> _Objective_
Exact reproduction of the data is required, with images excluded.

> _Information shown_

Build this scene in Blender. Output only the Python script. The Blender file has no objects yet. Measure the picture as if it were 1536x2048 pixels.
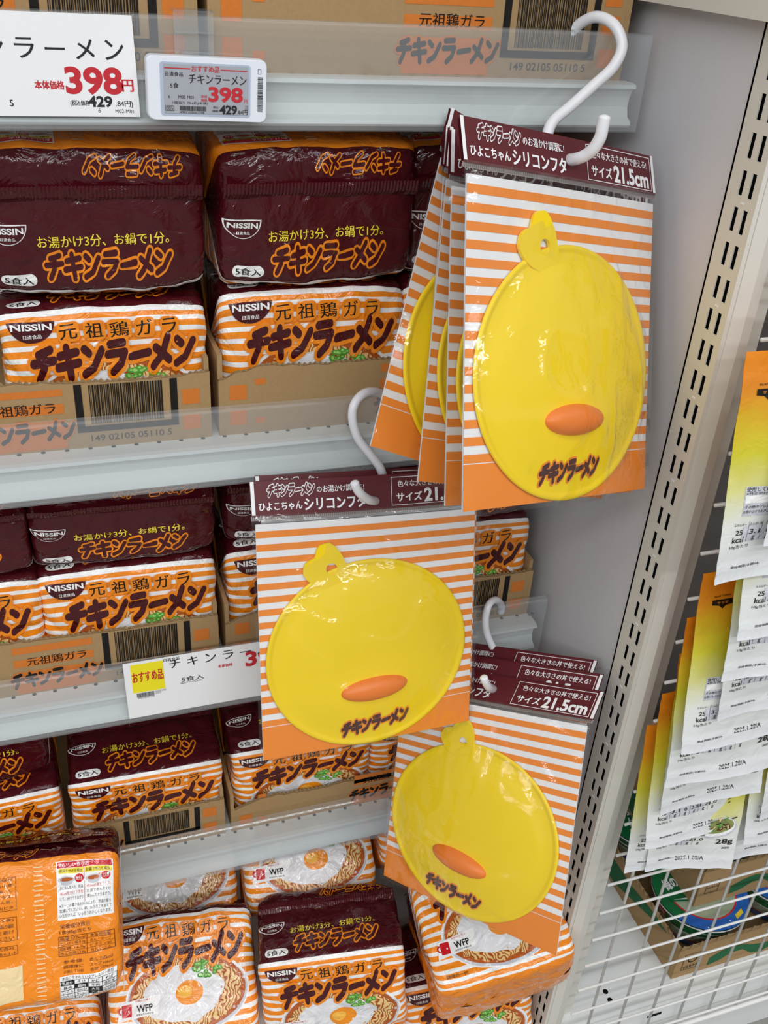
import bpy, bmesh, math, random
import numpy as np
from mathutils import Vector, Matrix, noise
from mathutils.geometry import delaunay_2d_cdt

# ------------------------------------------------------------------ camera, world, lights
SC = bpy.context.scene
COL = SC.collection
CAM = np.array([0.0, 0.0, 1.45])
F_PX = 1934.58
# rows: world X (along the shelf), Y (into the shelf), Z (up) in camera axes (right, down, forward)
M = np.array([[0.94661133, -0.11517468, 0.30110094],
              [-0.31631202, -0.51215126, 0.79852852],
              [0.06223896, -0.85113799, -0.52123932]])
cd = bpy.data.cameras.new('camera')
cam = bpy.data.objects.new('camera', cd)
COL.objects.link(cam)
cd.sensor_fit = 'VERTICAL'; cd.sensor_height = 36.0; cd.lens = F_PX / 2048 * 36.0
cd.clip_start = 0.01
R3 = Matrix([[M[i][0], -M[i][1], -M[i][2]] for i in range(3)])
cam.matrix_world = Matrix.Translation(CAM.tolist()) @ R3.to_4x4()
SC.camera = cam

def at(px, py, axis, val):
    """world point where the sight line through a pixel meets the plane axis = val"""
    d = M @ np.array([(px - 768) / F_PX, (py - 1024) / F_PX, 1.0])
    t = (val - CAM[axis]) / d[axis]
    return Vector((CAM + t * d).tolist())

w = bpy.data.worlds.new('shop_air'); SC.world = w; w.use_nodes = True
# bright ceiling above, paler aisle around, darker floor below
_n = w.node_tree.nodes; _l = w.node_tree.links
_tc = _n.new('ShaderNodeTexCoord'); _sp = _n.new('ShaderNodeSeparateXYZ'); _cr = _n.new('ShaderNodeValToRGB')
_mr = _n.new('ShaderNodeMapRange'); _mr.inputs[1].default_value = -1; _mr.inputs[2].default_value = 1
_l.new(_tc.outputs['Generated'], _sp.inputs[0]); _l.new(_sp.outputs['Z'], _mr.inputs[0]); _l.new(_mr.outputs[0], _cr.inputs[0])
_e = _cr.color_ramp.elements; _e[0].position = .15; _e[0].color = (.28, .28, .28, 1); _e[1].position = .95; _e[1].color = (1, 1, 1, 1)
_q = _e.new(.5); _q.color = (.50, .505, .52, 1); _q = _e.new(.68); _q.color = (.95, .96, 1, 1)
_l.new(_cr.outputs[0], _n['Background'].inputs[0])
_n['Background'].inputs[1].default_value = 0.62

def area(name, loc, rot, sx, sy, power, color=(0.97, 0.985, 1.0)):
    l = bpy.data.lights.new(name, 'AREA'); l.shape = 'RECTANGLE'; l.size = sx; l.size_y = sy
    l.energy = power; l.color = color
    o = bpy.data.objects.new(name, l); COL.objects.link(o)
    o.location = loc; o.rotation_euler = rot
    return o
# rows of ceiling tubes over the aisle
area('ceiling_tube_light', (-0.8, -0.25, 2.75), (0, 0, 0), 5.6, 0.10, 19)
area('ceiling_tube_light', (-0.8, -1.15, 2.75), (math.radians(12), 0, 0), 5.6, 0.12, 40)
area('ceiling_tube_light', (-0.8, -2.3, 2.75), (math.radians(25), 0, 0), 5.6, 0.14, 62)
SC.view_settings.view_transform = 'Standard'
SC.view_settings.look = 'None'
SC.view_settings.gamma = 1.0
SC.view_settings.use_curve_mapping = False
SC.view_settings.exposure = -0.16
try:
    SC.cycles.transparent_max_bounces = 24
    SC.cycles.max_bounces = 10
    SC.cycles.caustics_reflective = False
    SC.cycles.caustics_refractive = False
    SC.cycles.sample_clamp_indirect = 4.0
except Exception:
    pass

# ------------------------------------------------------------------ materials
def srgb(h):
    if isinstance(h, str):
        c = [int(h[i:i + 2], 16) / 255 for i in (0, 2, 4)]
    else:
        c = list(h)
    return tuple([(x / 12.92 if x <= 0.04045 else ((x + 0.055) / 1.055) ** 2.4) for x in c] + [1.0])

MATS = {}
def base_mat(name, rough=0.5, spec=0.5):
    m = bpy.data.materials.new(name); m.use_nodes = True
    b = m.node_tree.nodes['Principled BSDF']
    b.inputs['Roughness'].default_value = rough
    b.inputs['Specular IOR Level'].default_value = spec
    return m, m.node_tree, b

def plain(name, col, rough=0.5, spec=0.5, noise_amt=0.0, noise_scale=60, bump=0.0, bump_scale=200, metal=0.0):
    if name in MATS: return MATS[name]
    m, nt, b = base_mat(name, rough, spec)
    b.inputs['Metallic'].default_value = metal
    c = srgb(col)
    tc = nt.nodes.new('ShaderNodeTexCoord')
    if noise_amt:
        n = nt.nodes.new('ShaderNodeTexNoise'); n.inputs['Scale'].default_value = noise_scale
        n.inputs['Detail'].default_value = 4
        nt.links.new(tc.outputs['Object'], n.inputs['Vector'])
        mx = nt.nodes.new('ShaderNodeMix'); mx.data_type = 'RGBA'
        mx.inputs[6].default_value = tuple([x * (1 - noise_amt) for x in c[:3]] + [1])
        mx.inputs[7].default_value = tuple([min(1, x * (1 + noise_amt)) for x in c[:3]] + [1])
        nt.links.new(n.outputs['Fac'], mx.inputs[0]); nt.links.new(mx.outputs[2], b.inputs['Base Color'])
    else:
        b.inputs['Base Color'].default_value = c
    if bump:
        n = nt.nodes.new('ShaderNodeTexNoise'); n.inputs['Scale'].default_value = bump_scale
        nt.links.new(tc.outputs['Object'], n.inputs['Vector'])
        bp = nt.nodes.new('ShaderNodeBump'); bp.inputs['Strength'].default_value = bump; bp.inputs['Distance'].default_value = 0.001
        nt.links.new(n.outputs['Fac'], bp.inputs['Height']); nt.links.new(bp.outputs['Normal'], b.inputs['Normal'])
    MATS[name] = m
    return m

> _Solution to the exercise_
Build this scene in Blender. Output only the Python script. The Blender file has no objects yet. Measure the picture as if it were 1536x2048 pixels.
import bpy, bmesh, math, random
import numpy as np
from mathutils import Vector, Matrix, noise
from mathutils.geometry import delaunay_2d_cdt

# ------------------------------------------------------------------ camera, world, lights
SC = bpy.context.scene
COL = SC.collection
CAM = np.array([0.0, 0.0, 1.45])
F_PX = 1934.58
# rows: world X (along the shelf), Y (into the shelf), Z (up) in camera axes (right, down, forward)
M = np.array([[0.94661133, -0.11517468, 0.30110094],
              [-0.31631202, -0.51215126, 0.79852852],
              [0.06223896, -0.85113799, -0.52123932]])
cd = bpy.data.cameras.new('camera')
cam = bpy.data.objects.new('camera', cd)
COL.objects.link(cam)
cd.sensor_fit = 'VERTICAL'; cd.sensor_height = 36.0; cd.lens = F_PX / 2048 * 36.0
cd.clip_start = 0.01
R3 = Matrix([[M[i][0], -M[i][1], -M[i][2]] for i in range(3)])
cam.matrix_world = Matrix.Translation(CAM.tolist()) @ R3.to_4x4()
SC.camera = cam

def at(px, py, axis, val):
    """world point where the sight line through a pixel meets the plane axis = val"""
    d = M @ np.array([(px - 768) / F_PX, (py - 1024) / F_PX, 1.0])
    t = (val - CAM[axis]) / d[axis]
    return Vector((CAM + t * d).tolist())

w = bpy.data.worlds.new('shop_air'); SC.world = w; w.use_nodes = True
# bright ceiling above, paler aisle around, darker floor below
_n = w.node_tree.nodes; _l = w.node_tree.links
_tc = _n.new('ShaderNodeTexCoord'); _sp = _n.new('ShaderNodeSeparateXYZ'); _cr = _n.new('ShaderNodeValToRGB')
_mr = _n.new('ShaderNodeMapRange'); _mr.inputs[1].default_value = -1; _mr.inputs[2].default_value = 1
_l.new(_tc.outputs['Generated'], _sp.inputs[0]); _l.new(_sp.outputs['Z'], _mr.inputs[0]); _l.new(_mr.outputs[0], _cr.inputs[0])
_e = _cr.color_ramp.elements; _e[0].position = .15; _e[0].color = (.28, .28, .28, 1); _e[1].position = .95; _e[1].color = (1, 1, 1, 1)
_q = _e.new(.5); _q.color = (.50, .505, .52, 1); _q = _e.new(.68); _q.color = (.95, .96, 1, 1)
_l.new(_cr.outputs[0], _n['Background'].inputs[0])
_n['Background'].inputs[1].default_value = 0.62

def area(name, loc, rot, sx, sy, power, color=(0.97, 0.985, 1.0)):
    l = bpy.data.lights.new(name, 'AREA'); l.shape = 'RECTANGLE'; l.size = sx; l.size_y = sy
    l.energy = power; l.color = color
    o = bpy.data.objects.new(name, l); COL.objects.link(o)
    o.location = loc; o.rotation_euler = rot
    return o
# rows of ceiling tubes over the aisle
area('ceiling_tube_light', (-0.8, -0.25, 2.75), (0, 0, 0), 5.6, 0.10, 19)
area('ceiling_tube_light', (-0.8, -1.15, 2.75), (math.radians(12), 0, 0), 5.6, 0.12, 40)
area('ceiling_tube_light', (-0.8, -2.3, 2.75), (math.radians(25), 0, 0), 5.6, 0.14, 62)
SC.view_settings.view_transform = 'Standard'
SC.view_settings.look = 'None'
SC.view_settings.gamma = 1.0
SC.view_settings.use_curve_mapping = False
SC.view_settings.exposure = -0.16
try:
    SC.cycles.transparent_max_bounces = 24
    SC.cycles.max_bounces = 10
    SC.cycles.caustics_reflective = False
    SC.cycles.caustics_refractive = False
    SC.cycles.sample_clamp_indirect = 4.0
except Exception:
    pass

# ------------------------------------------------------------------ materials
def srgb(h):
    if isinstance(h, str):
        c = [int(h[i:i + 2], 16) / 255 for i in (0, 2, 4)]
    else:
        c = list(h)
    return tuple([(x / 12.92 if x <= 0.04045 else ((x + 0.055) / 1.055) ** 2.4) for x in c] + [1.0])

MATS = {}
def base_mat(name, rough=0.5, spec=0.5):
    m = bpy.data.materials.new(name); m.use_nodes = True
    b = m.node_tree.nodes['Principled BSDF']
    b.inputs['Roughness'].default_value = rough
    b.inputs['Specular IOR Level'].default_value = spec
    return m, m.node_tree, b

def plain(name, col, rough=0.5, spec=0.5, noise_amt=0.0, noise_scale=60, bump=0.0, bump_scale=200, metal=0.0):
    if name in MATS: return MATS[name]
    m, nt, b = base_mat(name, rough, spec)
    b.inputs['Metallic'].default_value = metal
    c = srgb(col)
    tc = nt.nodes.new('ShaderNodeTexCoord')
    if noise_amt:
        n = nt.nodes.new('ShaderNodeTexNoise'); n.inputs['Scale'].default_value = noise_scale
        n.inputs['Detail'].default_value = 4
        nt.links.new(tc.outputs['Object'], n.inputs['Vector'])
        mx = nt.nodes.new('ShaderNodeMix'); mx.data_type = 'RGBA'
        mx.inputs[6].default_value = tuple([x * (1 - noise_amt) for x in c[:3]] + [1])
        mx.inputs[7].default_value = tuple([min(1, x * (1 + noise_amt)) for x in c[:3]] + [1])
        nt.links.new(n.outputs['Fac'], mx.inputs[0]); nt.links.new(mx.outputs[2], b.inputs['Base Color'])
    else:
        b.inputs['Base Color'].default_value = c
    if bump:
        n = nt.nodes.new('ShaderNodeTexNoise'); n.inputs['Scale'].default_value = bump_scale
        nt.links.new(tc.outputs['Object'], n.inputs['Vector'])
        bp = nt.nodes.new('ShaderNodeBump'); bp.inputs['Strength'].default_value = bump; bp.inputs['Distance'].default_value = 0.001
        nt.links.new(n.outputs['Fac'], bp.inputs['Height']); nt.links.new(bp.outputs['Normal'], b.inputs['Normal'])
    MATS[name] = m
    return m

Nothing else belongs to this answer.